Performance Perspectives Blog

When to rebalance benchmarks

by | Apr 29, 2010

We got a call recently from someone asking how often they should rebalance their benchmark. Apparently someone within their firm is pushing for daily, but this individual was concerned with the amount of effort that would be involved.

My response was that they should ideally rebalance the benchmark when they rebalance the portfolio; to rebalance more frequently would detract from the variations which are being caused within the benchmark which would most likely vary from what they’re doing, and thus eliminate the allocation shifts which may or may not be in the manager’s favor. But to confirm my beliefs I reached out to Neil Riddles, aka “the benchmark king” to get his thoughts.

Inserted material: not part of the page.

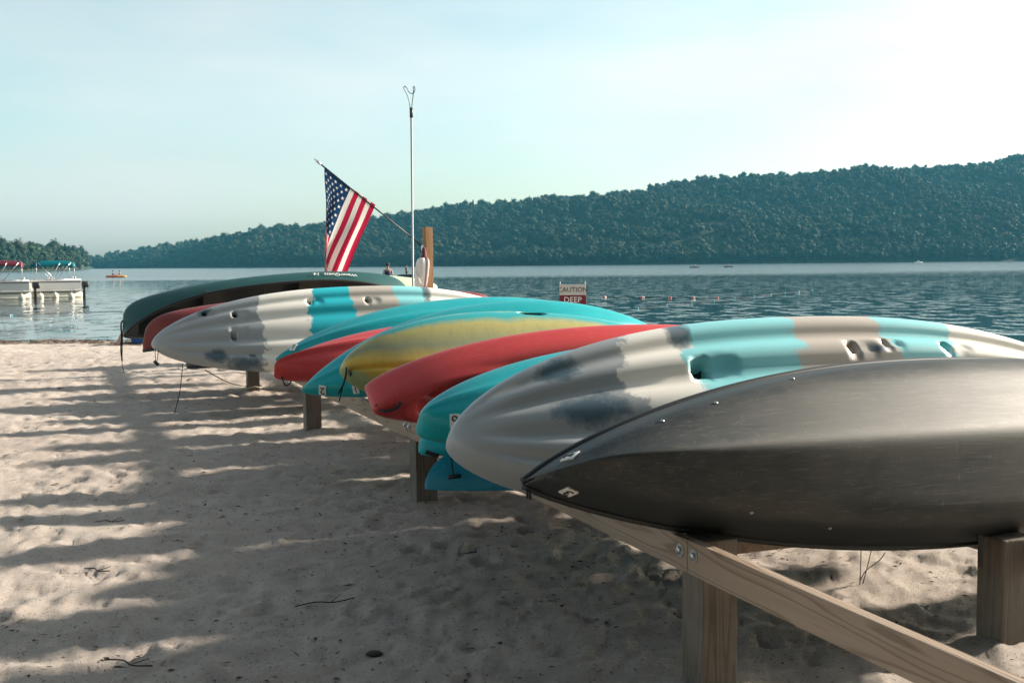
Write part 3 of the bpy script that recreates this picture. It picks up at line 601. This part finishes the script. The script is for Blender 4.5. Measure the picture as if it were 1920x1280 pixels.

He responded:

One of the important considerations for benchmarks is that they should be a passive representation of what the manager is doing in the active portfolio.
If the portfolio has a set rebalance period, then mimicking that makes sense.  For example, if it is rebalanced quarterly, then rebalancing the benchmark quarterly is best.
If the portfolio is rebalanced when it gets a certain percentage out of line, that policy should be applied to the benchmark as well.  For example, if the portfolio is rebalanced when it gets out of line by 10% (55/45) then the same rule ought to be applied to the benchmark.
Ideally, the benchmark rebalancing should not be dependent on what goes on in the portfolio.  So, if the portfolio rebalances on a non-regular schedule (or does not follow other explicit criteria) then we would not want to rebalance at the same time.  The reason is that, absent an investment in the portfolio, the investor could not achieve the benchmark results.
At any rate, rebalancing daily is likely to maximize the error introduced because the benchmark is trading costlessly.

I think our views are almost identical. Formal guidance would always be helpful, and we’ll look to develop that at some point.

p.s. I dubbed Neil “the benchmark king” quite some time ago, using the nicknames assigned to various prisoners in “The Great Escape.” For example, Steve McQueen was “the cooler king.” Oh, and if you’ve never seen the movie, you should!